WHAT IS ASKED: Every entry here needs to be repeated exactly.

== MATERIAL SHOWN ==

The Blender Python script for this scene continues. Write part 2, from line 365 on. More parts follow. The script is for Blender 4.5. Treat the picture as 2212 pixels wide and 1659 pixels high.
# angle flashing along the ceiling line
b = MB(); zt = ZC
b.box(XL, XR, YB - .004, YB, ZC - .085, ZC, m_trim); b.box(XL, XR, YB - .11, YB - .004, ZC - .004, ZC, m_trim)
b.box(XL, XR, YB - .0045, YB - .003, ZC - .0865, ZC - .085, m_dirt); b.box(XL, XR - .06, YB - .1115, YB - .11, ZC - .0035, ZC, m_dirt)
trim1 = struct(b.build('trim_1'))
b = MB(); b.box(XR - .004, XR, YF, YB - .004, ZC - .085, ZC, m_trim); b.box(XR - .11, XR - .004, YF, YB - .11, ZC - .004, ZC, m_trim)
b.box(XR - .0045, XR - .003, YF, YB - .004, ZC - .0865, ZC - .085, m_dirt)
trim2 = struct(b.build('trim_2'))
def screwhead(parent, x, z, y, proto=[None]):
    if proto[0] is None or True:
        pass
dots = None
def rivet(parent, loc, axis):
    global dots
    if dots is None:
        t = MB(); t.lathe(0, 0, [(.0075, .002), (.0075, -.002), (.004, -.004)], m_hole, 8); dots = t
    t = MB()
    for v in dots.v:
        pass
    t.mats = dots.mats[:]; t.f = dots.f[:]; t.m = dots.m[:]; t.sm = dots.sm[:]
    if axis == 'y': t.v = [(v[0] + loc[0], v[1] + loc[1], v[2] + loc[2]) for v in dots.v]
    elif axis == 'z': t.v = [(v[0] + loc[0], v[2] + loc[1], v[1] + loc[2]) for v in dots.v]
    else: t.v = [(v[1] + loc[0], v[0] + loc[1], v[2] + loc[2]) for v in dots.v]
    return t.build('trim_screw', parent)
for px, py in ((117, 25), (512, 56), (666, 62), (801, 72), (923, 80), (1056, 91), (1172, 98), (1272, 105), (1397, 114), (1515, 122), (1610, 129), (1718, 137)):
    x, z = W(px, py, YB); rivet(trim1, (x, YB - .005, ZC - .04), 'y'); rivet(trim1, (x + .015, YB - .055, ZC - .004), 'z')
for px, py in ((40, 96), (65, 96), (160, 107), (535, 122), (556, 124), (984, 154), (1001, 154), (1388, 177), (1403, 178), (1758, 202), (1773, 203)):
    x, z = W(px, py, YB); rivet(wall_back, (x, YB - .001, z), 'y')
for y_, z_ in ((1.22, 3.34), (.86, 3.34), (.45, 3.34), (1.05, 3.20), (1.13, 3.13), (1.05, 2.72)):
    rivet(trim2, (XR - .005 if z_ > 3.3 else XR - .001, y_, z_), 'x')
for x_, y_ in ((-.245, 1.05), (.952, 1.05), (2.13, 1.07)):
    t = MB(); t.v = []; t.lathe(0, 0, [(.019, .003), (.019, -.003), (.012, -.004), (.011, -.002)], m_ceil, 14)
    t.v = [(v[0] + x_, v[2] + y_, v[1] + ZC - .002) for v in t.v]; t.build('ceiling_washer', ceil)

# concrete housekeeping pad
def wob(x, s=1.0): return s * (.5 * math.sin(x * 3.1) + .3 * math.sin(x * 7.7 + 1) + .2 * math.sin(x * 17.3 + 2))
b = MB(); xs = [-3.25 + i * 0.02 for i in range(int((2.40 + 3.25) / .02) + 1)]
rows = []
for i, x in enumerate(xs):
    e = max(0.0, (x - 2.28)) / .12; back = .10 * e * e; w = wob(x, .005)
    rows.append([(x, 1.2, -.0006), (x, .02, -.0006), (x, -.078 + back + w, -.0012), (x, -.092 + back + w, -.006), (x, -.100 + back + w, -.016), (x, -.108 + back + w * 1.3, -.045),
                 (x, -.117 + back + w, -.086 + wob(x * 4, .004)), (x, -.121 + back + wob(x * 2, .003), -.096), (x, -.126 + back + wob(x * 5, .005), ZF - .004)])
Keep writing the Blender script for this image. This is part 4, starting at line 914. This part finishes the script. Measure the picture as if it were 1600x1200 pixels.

===

RESPONSE TO THIS EXERCISE:
The Blender Python script for this scene continues. Write part 2, from line 365 on. More parts follow. The script is for Blender 4.5. Treat the picture as 2212 pixels wide and 1659 pixels high.
# angle flashing along the ceiling line
b = MB(); zt = ZC
b.box(XL, XR, YB - .004, YB, ZC - .085, ZC, m_trim); b.box(XL, XR, YB - .11, YB - .004, ZC - .004, ZC, m_trim)
b.box(XL, XR, YB - .0045, YB - .003, ZC - .0865, ZC - .085, m_dirt); b.box(XL, XR - .06, YB - .1115, YB - .11, ZC - .0035, ZC, m_dirt)
trim1 = struct(b.build('trim_1'))
b = MB(); b.box(XR - .004, XR, YF, YB - .004, ZC - .085, ZC, m_trim); b.box(XR - .11, XR - .004, YF, YB - .11, ZC - .004, ZC, m_trim)
b.box(XR - .0045, XR - .003, YF, YB - .004, ZC - .0865, ZC - .085, m_dirt)
trim2 = struct(b.build('trim_2'))
def screwhead(parent, x, z, y, proto=[None]):
    if proto[0] is None or True:
        pass
dots = None
def rivet(parent, loc, axis):
    global dots
    if dots is None:
        t = MB(); t.lathe(0, 0, [(.0075, .002), (.0075, -.002), (.004, -.004)], m_hole, 8); dots = t
    t = MB()
    for v in dots.v:
        pass
    t.mats = dots.mats[:]; t.f = dots.f[:]; t.m = dots.m[:]; t.sm = dots.sm[:]
    if axis == 'y': t.v = [(v[0] + loc[0], v[1] + loc[1], v[2] + loc[2]) for v in dots.v]
    elif axis == 'z': t.v = [(v[0] + loc[0], v[2] + loc[1], v[1] + loc[2]) for v in dots.v]
    else: t.v = [(v[1] + loc[0], v[0] + loc[1], v[2] + loc[2]) for v in dots.v]
    return t.build('trim_screw', parent)
for px, py in ((117, 25), (512, 56), (666, 62), (801, 72), (923, 80), (1056, 91), (1172, 98), (1272, 105), (1397, 114), (1515, 122), (1610, 129), (1718, 137)):
    x, z = W(px, py, YB); rivet(trim1, (x, YB - .005, ZC - .04), 'y'); rivet(trim1, (x + .015, YB - .055, ZC - .004), 'z')
for px, py in ((40, 96), (65, 96), (160, 107), (535, 122), (556, 124), (984, 154), (1001, 154), (1388, 177), (1403, 178), (1758, 202), (1773, 203)):
    x, z = W(px, py, YB); rivet(wall_back, (x, YB - .001, z), 'y')
for y_, z_ in ((1.22, 3.34), (.86, 3.34), (.45, 3.34), (1.05, 3.20), (1.13, 3.13), (1.05, 2.72)):
    rivet(trim2, (XR - .005 if z_ > 3.3 else XR - .001, y_, z_), 'x')
for x_, y_ in ((-.245, 1.05), (.952, 1.05), (2.13, 1.07)):
    t = MB(); t.v = []; t.lathe(0, 0, [(.019, .003), (.019, -.003), (.012, -.004), (.011, -.002)], m_ceil, 14)
    t.v = [(v[0] + x_, v[2] + y_, v[1] + ZC - .002) for v in t.v]; t.build('ceiling_washer', ceil)

# concrete housekeeping pad
def wob(x, s=1.0): return s * (.5 * math.sin(x * 3.1) + .3 * math.sin(x * 7.7 + 1) + .2 * math.sin(x * 17.3 + 2))
b = MB(); xs = [-3.25 + i * 0.02 for i in range(int((2.40 + 3.25) / .02) + 1)]
rows = []
for i, x in enumerate(xs):
    e = max(0.0, (x - 2.28)) / .12; back = .10 * e * e; w = wob(x, .005)
    rows.append([(x, 1.2, -.0006), (x, .02, -.0006), (x, -.078 + back + w, -.0012), (x, -.092 + back + w, -.006), (x, -.100 + back + w, -.016), (x, -.108 + back + w * 1.3, -.045),
                 (x, -.117 + back + w, -.086 + wob(x * 4, .004)), (x, -.121 + back + wob(x * 2, .003), -.096), (x, -.126 + back + wob(x * 5, .005), ZF - .004)])
Keep writing the Blender script for this image. This is part 4, starting at line 914. This part finishes the script. Measure the picture as if it were 1600x1200 pixels.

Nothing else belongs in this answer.